The answer I was looking for was Hewlett Packard (NYSE:HPQ), who bundled up 39 notebooks, desktops, monitors, handhelds, TVs, and other miscellaneous consumer products, shipped them into New York City for the beginning of Fashion Week, and introduced the lot under the theme "Your Life is the Show" at Skylight Studios. They brought in tennis star Serena Williams, skateboarder Shawn White, Supermodel Petra Nemcova, and a host of others. The new HP print spokesperson, Gwen Stefani, wasn't there, but we presume that was only due to a scheduling conflict.

That's not a product introduction; that's a trade show. And based upon the press coverage and reaction to the initiative as shown in Friday's Newsmap graphic above, it appears to have been a complete waste of money. Apple, outlined in blue, got thousands of news stories written about its event. HP? About 66, as illustrated by the little box outlined in red.

Now make no mistake, this was professionally executed. It was just the marketing strategy that was a disaster.

So what did HP do that was so wrong? HP's introduction fell flat because it:

  • Didn't identify a target audience. HP lumped business systems like workstations in with consumer-oriented products like electronic picture frames in the same event. Now imagine you are the CIO of Proctor & Gamble. Would you allocate an evening of your valuable time to go hear Shawn White boast about how great HP's consumer products are? Not a chance.
  • Lumped too many products together. No attendee is going to remember 39 products presented at the same event; our brains just don't work that way. Rather than narrowing down the focus of the event to a few things it wanted to promote, it diluted its story so much that reporters were left to just choose their favorite product to write about. The result: most of the products were never noticed by both attendees and the press.
  • Didn't articulate a meaningful message.
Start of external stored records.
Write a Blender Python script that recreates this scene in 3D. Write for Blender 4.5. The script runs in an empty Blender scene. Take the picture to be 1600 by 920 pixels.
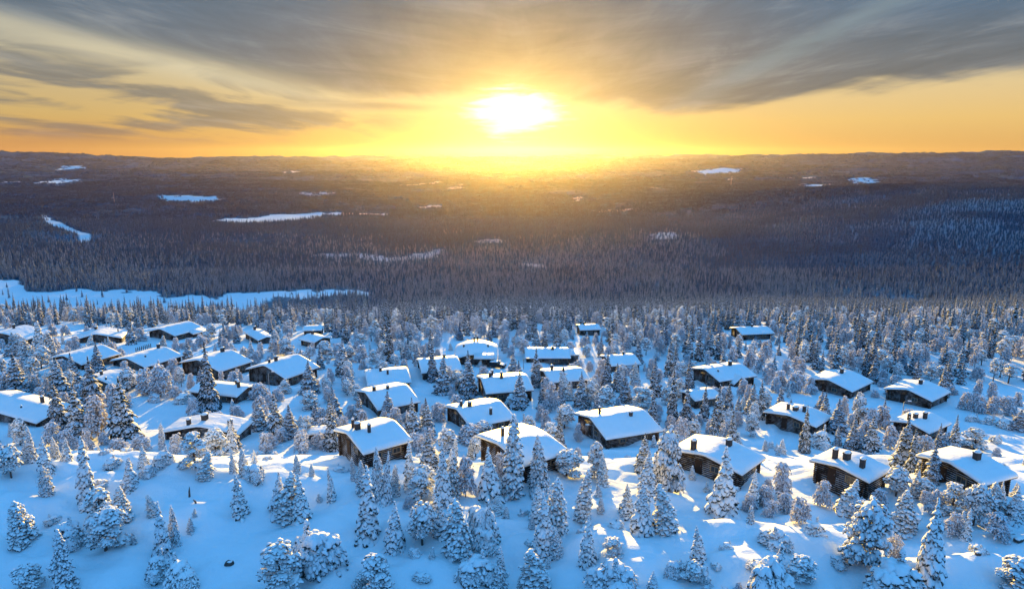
import bpy, math, random
import numpy as np
from mathutils import Vector, Matrix
PI = math.pi
R = math.radians
random.seed(7)
rng = np.random.default_rng(11)
sc = bpy.context.scene
C = sc.collection

# ------------------------------------------------------------------ camera
F = 1067.0                      # focal length in pixels of the 1600 px wide photograph
PITCH = math.atan(219.0 / F)
cam_d = bpy.data.cameras.new('camera')
cam_d.sensor_width = 36.0
cam_d.lens = 36.0 * F / 1600.0
cam_d.clip_start = 0.5
cam_d.clip_end = 200000.0
cam = bpy.data.objects.new('camera', cam_d)
cam.location = (0, 0, 0)
cam.rotation_euler = (PI / 2 - PITCH, 0, 0)
C.objects.link(cam)
sc.camera = cam

# ------------------------------------------------------------------ exposure, sun
EXPO = 2.0
GAIN = 2.0 ** EXPO
sc.view_settings.view_transform = 'Standard'
sc.view_settings.look = 'None'
sc.view_settings.exposure = EXPO
sc.view_settings.gamma = 1.0
sc.view_settings.use_curve_mapping = False
SUN_AZ = R(0.3)                 # towards +Y, a touch to the right
SUN_EL = R(4.2)
sun_d = bpy.data.lights.new('sun', 'SUN')
sun_d.energy = 5.0
sun_d.angle = R(0.6)
sun_d.color = (1.0, 0.61, 0.12)
sun = bpy.data.objects.new('sun', sun_d)
sv = Vector((math.sin(SUN_AZ) * math.cos(SUN_EL), math.cos(SUN_AZ) * math.cos(SUN_EL), math.sin(SUN_EL)))
sun.rotation_euler = sv.to_track_quat('Z', 'Y').to_euler()
sun.location = (0, 200, 120)
C.objects.link(sun)

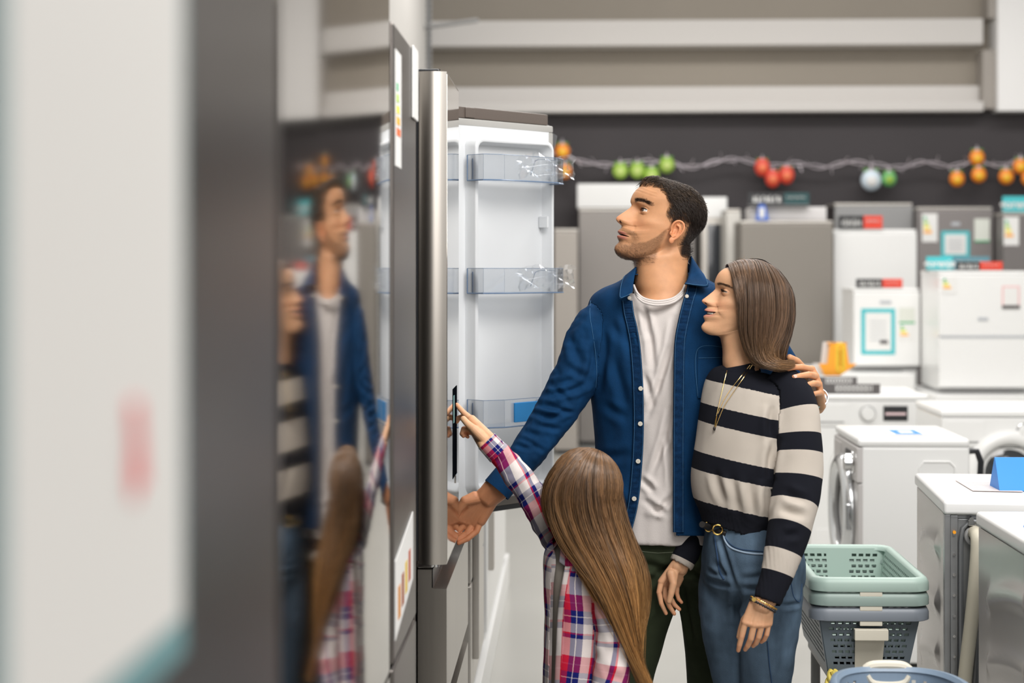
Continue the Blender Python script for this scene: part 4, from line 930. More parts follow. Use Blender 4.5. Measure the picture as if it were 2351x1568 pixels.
def ear_G(c, sgn, sc=1.0, sk=(.6, .33, .2)):
    """ear attached at c (mm, head-local), side sgn; built as blobs then remeshed"""
    g = G(); S = sc
    def p(x, z, o): return Vector(((c[0]-x*S)/1000, sgn*(c[1]+o*S)/1000, (c[2]+z*S)/1000))
    hel = [(-2, 2, 3), (-6, 12, 5), (-3, 25, 8), (6, 32, 10), (17, 30, 13), (23, 19, 15), (22, 5, 14), (16, -8, 11), (9, -18, 8), (3, -25, 6)]
    g.tube([p(*q) for q in cr(hel, 36)], list(.0030*S+np.zeros(36)), 10)
    ant = [(5, 20, 8), (12, 18, 10), (15, 8, 10.5), (12, -4, 9), (5, -11, 7.5), (1, -12, 7)]
    g.tube([p(*q) for q in cr(ant, 24)], .0026*S, 8)
    bowl = []
    for i in range(9):
        t = i/8; row = []
        for j in range(20):
            a = 2*PI*j/20; x = 8+13.5*t*math.cos(a)-(1.5*math.sin(a)*t); z = 3+ (25 if math.sin(a) > 0 else 20)*t*math.sin(a)+0
            row.append(p(x, z, 1.0+8.0*t**2+ .22*(x-2)))
        bowl.append(row)
    g.grid(bowl, closed=True)
    inner = [[q+Vector((0, -sgn*.0045, 0)) for q in r] for r in bowl]; g.grid(inner, closed=True, flip=True)
    g.grid([bowl[-1], inner[-1]], closed=True)
    g.ball(p(4.5, -21, 6.5), .0078*S, 16, (1, .5, 1.2)); g.ball(p(-3.5, -4, 5), .0042*S, 14, (.8, .8, 1.3))
    g.tube([p(6, -2, -4), p(6, 8, -4)], .008*S, 10)
    return g
def remesh(g, voxel, smooth=4, keep=None):
    """voxel remesh a G; returns verts, faces"""
    me = bpy.data.meshes.new('tmp'); me.from_pydata(g.v, [], g.f)
    o = bpy.data.objects.new('tmp', me); COL.objects.link(o)
    m = o.modifiers.new('r', 'REMESH'); m.mode = 'VOXEL'; m.voxel_size = voxel; m.adaptivity = 0
    if smooth: s = o.modifiers.new('s', 'SMOOTH'); s.factor = .5; s.iterations = smooth
    dg = bpy.context.evaluated_depsgraph_get(); e = o.evaluated_get(dg).to_mesh()
    v = np.empty(len(e.vertices)*3, np.float32); e.vertices.foreach_get('co', v); f = [tuple(p.vertices) for p in e.polygons]
    o.evaluated_get(dg).to_mesh_clear(); bpy.data.objects.remove(o); bpy.data.meshes.remove(me)
    return v.reshape(-1, 3).astype(float), f
def capsule(g, a, b, ra, rb, n=14):
    a, b = Vector(a), Vector(b); d = b-a; L = d.length
    if L < 1e-6: g.ball(a, ra, n); return
    d /= L; k = 6; pts = []; rr = []
    for i in range(k): t = (i/k)*PI/2; pts.append(a-d*ra*math.cos(t)); rr.append(max(1e-4, ra*math.sin(t)))
    for i in range(6): t = i/5; pts.append(a.lerp(b, t)); rr.append(ra+(rb-ra)*t)
    for i in range(1, k+1): t = PI/2-(i/k)*PI/2; pts.append(b+d*rb*math.cos(t)); rr.append(max(1e-4, rb*math.sin(t)))
    g.tube(pts, rr, n)
def hand_G(wrist, palm, fingers, thumb, rad=1.0, voxel=.0014, sk=(.6, .33, .2), forearm=None, nails=(), smooth=5, palm_r=.0125):
    """wrist: (centre, half-width vec); palm: list of 4 knuckle points; fingers: 4 lists of joints after the knuckle; thumb: joints from base.
    returns G with tint"""
    g = G(); W, hwv = Vector(wrist[0]), Vector(wrist[1]); pr = palm_r*rad
    kn = [Vector(p) for p in palm]
    ws = [W+hwv*(1-2*i/3) for i in range(4)]
    for i in range(4):
        capsule(g, ws[i], kn[i], pr*.98, pr*.88)
        if i < 3:
            capsule(g, (ws[i]+ws[i+1])/2, (kn[i]+kn[i+1])/2, pr*.98, pr*.8)
            capsule(g, kn[i], kn[i+1], pr*.82, pr*.82)
    fr_ = [.0088, .0090, .0086, .0076]
    for i, jo in enumerate(fingers):
        pts = [kn[i]]+[Vector(q) for q in jo]; r0 = fr_[i]*rad
        for k in range(len(pts)-1):
            ra = r0*(1.06-.10*k); rb = r0*(.99-.12*k)*(.92 if k == len(pts)-2 else 1); capsule(g, pts[k], pts[k+1], ra, rb)
            if 0 < k: g.ball(pts[k], ra*1.06, 12)
    pts = [Vector(q) for q in thumb]; tr = [.0150, .0120, .0102, .0092, .008]
    for k in range(len(pts)-1): capsule(g, pts[k], pts[k+1], tr[k]*rad, tr[k+1]*rad)
    if len(pts) > 2:
        capsule(g, (W+pts[0])/2, pts[1], pr, pr*.85); capsule(g, (kn[0]*2+W)/3, (pts[1]*1.5+pts[0])/2.5, pr*.7, pr*.62)
    if forearm:
        fa = [Vector(q) for q in forearm['pts']]; rr = forearm['r']
        hv = hwv.normalized(); hl = hwv.length
        for k in range(len(fa)-1):
            for s in (-1, 0, 1): capsule(g, fa[k]+hv*s*rr[k]*.35, fa[k+1]+hv*s*rr[k+1]*.35, rr[k]*.8, rr[k+1]*.8)
    v, f = remesh(g, voxel, smooth)
    # colours: knuckles and tips redder
    col = np.tile(np.array(sk), (len(v), 1)); red = np.array((sk[0]*1.05, sk[1]*.70, sk[2]*.62))
    for i, jo in enumerate(fingers):
        for k, q in enumerate([kn[i]]+[Vector(a) for a in jo]):
            d = np.linalg.norm(v-np.array(q), axis=1); wgt = np.exp(-(d/(.011*rad))**2)*(.35 if k < len(jo) else .55); col = col*(1-wgt[:, None])+red*wgt[:, None]
    out = G(); out.add(v, f, None, col)
    ng = G()
    for (tip, nrm, up, L) in nails:
        t, n_, u_ = Vector(tip), Vector(nrm).normalized(), Vector(up).normalized(); s_ = n_.cross(u_)
        rows = []
        for i in range(7):
            a = -1+2*i/6; wd = math.sqrt(max(0, 1-abs(a)**3.5))
            rows.append([t+u_*a*L+s_*b*L*.72*wd-n_*(b*b*.0012*wd*wd)-n_*(a*a*.0006) for b in (-1, -.5, 0, .5, 1)])
        ng.grid(rows)
    return out, ng
def strands(P_, rad, col, name, m, parent, sides=3, taper=True):
    """P_: [n,k,3] array of strand points -> one mesh of thin tubes; col [n,3]"""
    n, k, _ = P_.shape; T = np.gradient(P_, axis=1); T /= np.linalg.norm(T, axis=2, keepdims=True)+1e-9
    ref = np.where(np.abs(T[:, 0, 2:3]) < .9, np.array([0, 0, 1.]), np.array([1., 0, 0])); q = np.cross(T[:, 0], ref); N1 = np.empty_like(T)
    for i in range(k): q = q-T[:, i]*(q*T[:, i]).sum(1, keepdims=True); q /= np.linalg.norm(q, axis=1, keepdims=True)+1e-9; N1[:, i] = q
    N2 = np.cross(T, N1)
    rr = np.broadcast_to(np.asarray(rad), (n,))[:, None]*(np.clip(np.minimum(np.linspace(0, 1, k)*8+.6, (1-np.linspace(0, 1, k))*4+.12), 0, 1) if taper else np.ones(k))[None, :]
    V = np.stack([P_+rr[..., None]*(N1*math.cos(2*PI*s/sides)+N2*math.sin(2*PI*s/sides)) for s in range(sides)], 2).reshape(-1, 3)
    I = np.arange(n*k*sides).reshape(n, k, sides); a = I[:, :-1]; b = I[:, 1:]
    F = np.stack([a, np.roll(a, -1, 2), np.roll(b, -1, 2), b], -1).reshape(-1, 4)
    me = bpy.data.meshes.new(name); me.vertices.add(len(V)); me.vertices.foreach_set('co', V.astype(np.float32).ravel())
    me.loops.add(F.size); me.loops.foreach_set('vertex_index', F.astype(np.int32).ravel()); me.polygons.add(len(F)); me.polygons.foreach_set('loop_start', np.arange(0, F.size, 4, dtype=np.int32)); me.update(); me.validate()
    at = me.color_attributes.new('tint', 'FLOAT_COLOR', 'POINT'); C4 = np.ones((len(V), 4), np.float32); C4[:, :3] = np.repeat(col, k*sides, 0); at.data.foreach_set('color', C4.ravel())
    me.materials.append(m); me.shade_smooth()
    o = bpy.data.objects.new(name, me); COL.objects.link(o)
    if parent is not None: o.parent = parent
    return o
def xform(g, M): g.v = [tuple(M @ Vector(p)) for p in g.v]; return g
def xf_arr(P_, M):
    A = np.array(M)[:3, :3]; t = np.array(M)[:3, 3]; return P_ @ A.T+t
def head_matrix(ear, yaw, pitch, roll=0, s=1.0):
    """yaw: direction of the face in XY (radians from +X), pitch up"""
    return Matrix.Translation(ear) @ Matrix.Rotation(yaw, 4, 'Z') @ Matrix.Rotation(-pitch, 4, 'Y') @ Matrix.Rotation(roll, 4, 'X') @ Matrix.Scale(s, 4)
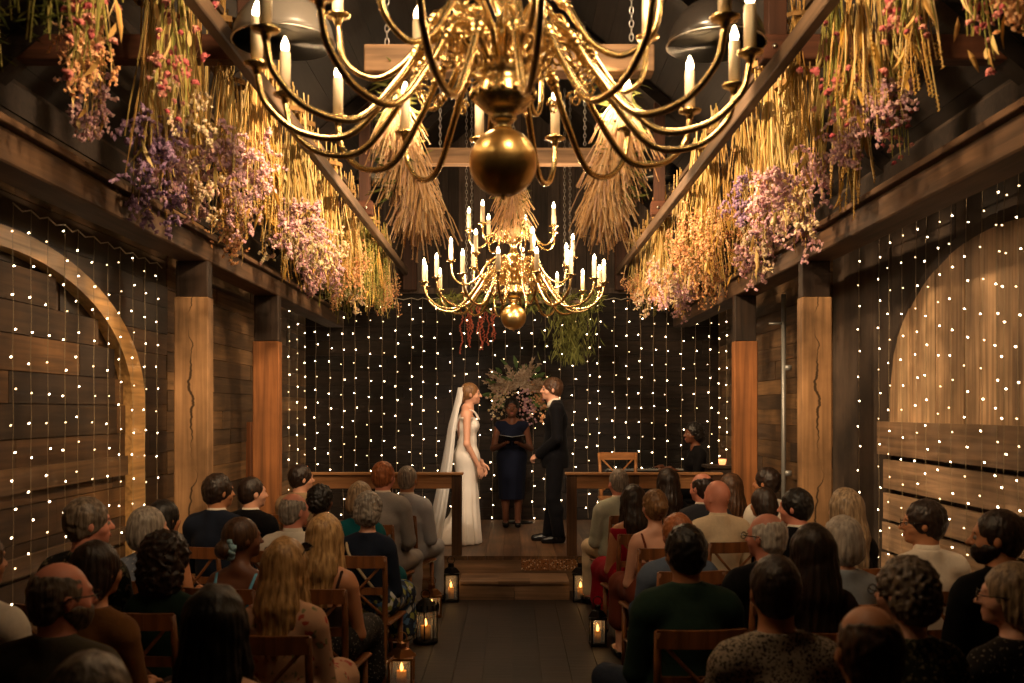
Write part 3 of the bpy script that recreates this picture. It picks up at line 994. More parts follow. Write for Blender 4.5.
# walls
mb = MB()
mb.box((-WX - .12, 6.0, 2.0), (.16, 15.4, 4.0), rnd=0)
planks_wall(mb, 'y', -WX - .04, -1.5, 7.9, 0, 3.6, .19)
struct(mb.build('wall_left', M['wall_dark']))
mb = MB(); planks_wall(mb, 'y', -WX - .04, 7.9, BY, 0, 3.6, .17); struct(mb.build('trim_1', M['wall_bay']))
mb = MB()
mb.box((WX + .12, 6.0, 2.0), (.16, 15.4, 4.0), rnd=.5)
for i in range(9):
    mb.box((WX + .03, -1 + i * 1.04 + .4, 1.8), (.03 + random.random() * .012, 1.03, 3.6))
struct(mb.build('wall_right', M['plaster']))
mb = MB(); planks_wall(mb, 'y', WX + .04, 8.6, BY, 0, 3.6, .17, side=-1); struct(mb.build('trim_2', M['wall_bay']))
mb = MB()
mb.box((0, BY + .12, 2.9), (6.0, .16, 6.2), rnd=0)
planks_wall(mb, 'x', BY + .04, -2.8, 2.8, SZ, 3.35, .185, side=-1)
struct(mb.build('wall_back', M['wall_back']))
mb = MB()
xx = -2.8
while xx < 2.8:
    w = random.uniform(.13, .22); mb.box((xx + w / 2, BY + .02, 4.65), (w - .006, .04 + random.random() * .01, 2.6)); xx += w
mb.box((0, BY - .01, 3.37), (5.6, .08, .07))
struct(mb.build('trim_3', M['wall_upper']))
mb = MB(); mb.box((0, -1.75, 2.6), (6.2, .12, 5.4)); struct(mb.build('wall_front', M['wall_dark']))
# reddish panel doors at the stage's left rear, flat against the side wall
mb = MB()
for i in range(6): mb.box((-WX + .01, 10.35 + i * .2, 1.0), (.05, .195, 1.35))
mb.build('wall_panel', M['door_red']); tag(bpy.data.objects['wall_panel'], 'reddish brown upright board panel on left wall beside the stage', 'panel')
# roof
mb = MB()
for sx in (-1, 1):
    n = 20
    a = V(sx * 3.0, 0, 3.45); b = V(0, 0, 6.0)
    for i in range(n):
        p = a.lerp(b, i / n); q = a.lerp(b, (i + .985) / n)
        mb.beam((p + q) / 2 + V(0, -1.7, 0), (p + q) / 2 + V(0, 13.4, 0), (q - p).length, .03, up=(q - p).cross(V(0, 1, 0)) * sx)
struct(mb.build('ceiling', M['roof']))
mb = MB()
for sx in (-1, 1): mb.box((sx * 2.86, 5.9, 3.5), (.30, 15.2, .16))
struct(mb.build('trim_4', M['rafter']))

def one(name, mb, mat, label, cat, group=None, smooth=False):
    o = mb.build(name, M[mat], None, smooth); tag(o, label, cat, group); return o

# rafters and purlins in the roof
k = 0
for Y in (3.2, 5.28, 7.36, 9.44, 11.5):
    for sx in (-1, 1):
        mb = MB(); mb.beam((sx * 2.85, Y, 3.48), (0, Y, 5.9), .10, .14, up=(0, 1, 0))
        one('rafter', mb, 'rafter', 'dark sloping roof rafter above the hanging flowers', 'rafter', 'dark roof rafters')
# longitudinal plate beams over the posts
for sx, X, side in ((-1, -2.32, 'left'), (1, 2.22, 'right')):
    t = empty('plate_beam', (X, 6, 2.945)); tag(t, f'long brown beam running over the {side} row of posts', 'beam')
    mb = MB(); mb.box((0, 0, .015), (.22, 14.2, .155), bev=.008, rnd=.3); mb.build('timber', M['beam'], t)
    mb = MB(); mb.box((-sx * .02, 0, .105), (.27, 14.2, .035), bev=.004, rnd=.9); mb.build('top_board', M['beam'], t)
# posts
for sx, side in ((-1, 'left'), (1, 'right')):
    for i, Y in enumerate((7.24, 9.44)):
        w = .25 if sx < 0 else .22
        X = sx * ((2.2 if sx < 0 else 2.1) + w / 2)
        t = empty('timber_post', (X, Y + .065, 0))
        lab = {(-1, 0): 'pale cracked timber post standing left of the aisle, nearest to camera', (-1, 1): 'orange-brown timber post at the left edge of the stage',
               (1, 0): 'pale timber post with a dark running crack on the right', (1, 1): 'orange-brown timber post at the right edge of the stage'}[(sx, i)]
        tag(t, lab, 'post')
        zt = 2.62 if i == 0 else 2.45
        mb = MB(); mb.box((0, 0, zt / 2), (w, .13, zt), bev=.008, rnd=.5 + .2 * i); mb.build('shaft', M['post'] if i == 0 else M['post_red'], t)
        mb = MB(); mb.box((0, .01, (zt + 2.885) / 2), (w - .02, .12, 2.885 - zt), bev=.006); mb.build('post_head', M['post_dark'], t)
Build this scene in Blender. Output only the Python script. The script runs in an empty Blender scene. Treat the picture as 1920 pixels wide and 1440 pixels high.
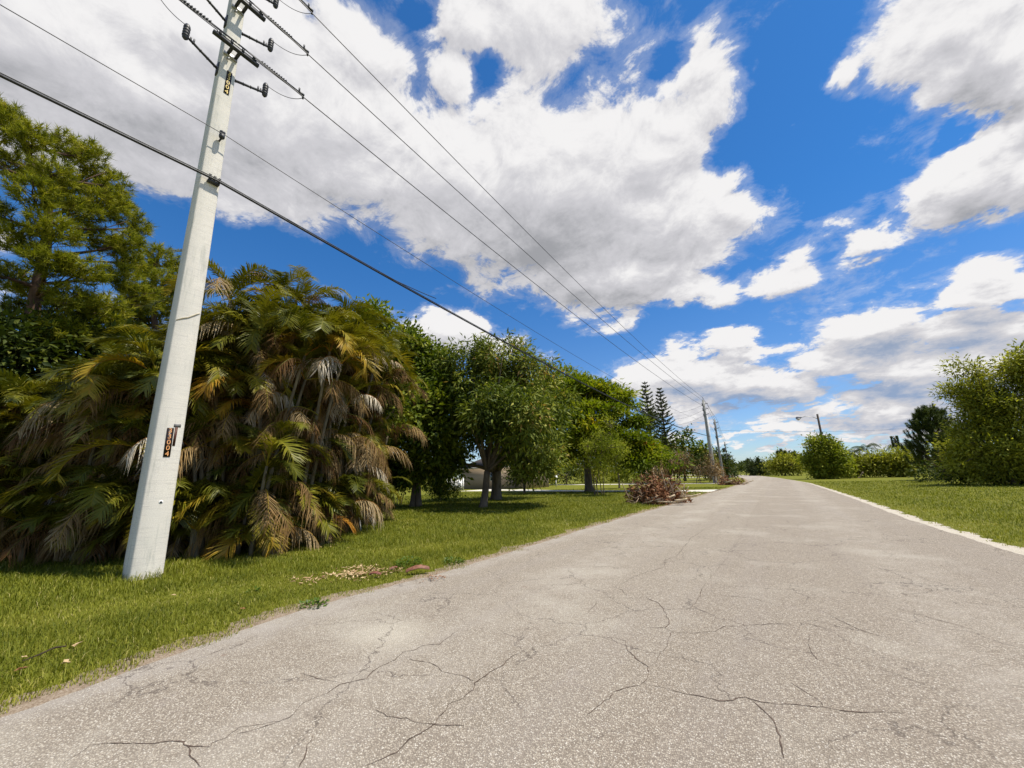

Without a clear target audience and some targeted products to introduce, HP had no chance of communicating any meaningful reason that consumers and businesses should be paying attention to this event. But even so, the press release reads more like a laundry list than news. And no wonder -- with so many products to cover, no writer could have told a coherent story about all of them.
  • Lost sight of the goal of the event. Presumably, the goal of this event was to sell HP products, at least indirectly. So why was it tied to Fashion Week in New York? Did HP think that the fashion press were going to be the major influencers of PC or iPAQ purchases this year? And if so, why?
  • HP invited more than a thousand industry influencers, partners, customers, and notables. It probably spent millions of dollars putting this event together, especially given the crush of attendees to Fashion Week in New York. Yet Apple's Steve Jobs, renting a hall in San Francisco and inviting a few hundred press people, got about 100 times the number of stories written about this launch of four products than HP got for its launch of 39. HP should feel out-marketed because it was.

    I don't mean to pick on HP. Most of the computer industry is in this same boat with regard to bad marketing, perhaps because hardware makers take so many of their cues from Microsoft's notoriously bad messaging. But mistakes like this are not harmless. Bad marketing makes a company look incapable of doing business well. It erodes a company's brand value and eventually its market value. And when that happens, investors lose money, a lot of people lose their jobs, and business moves to another company who is actually willing to focus their message and market well.

    HP could get its marketing act together by doing events that have focus, clarity, and purpose. The alternative is to keep marketing the same feel-good but unfocused way and keep watching Apple's taillights as it eclipses HP in influence, market capitalization, and eventually, market share. This competition isn't about how many dollars get spent; it's about how those dollars are spent. And at the moment, Apple is winning -- big time.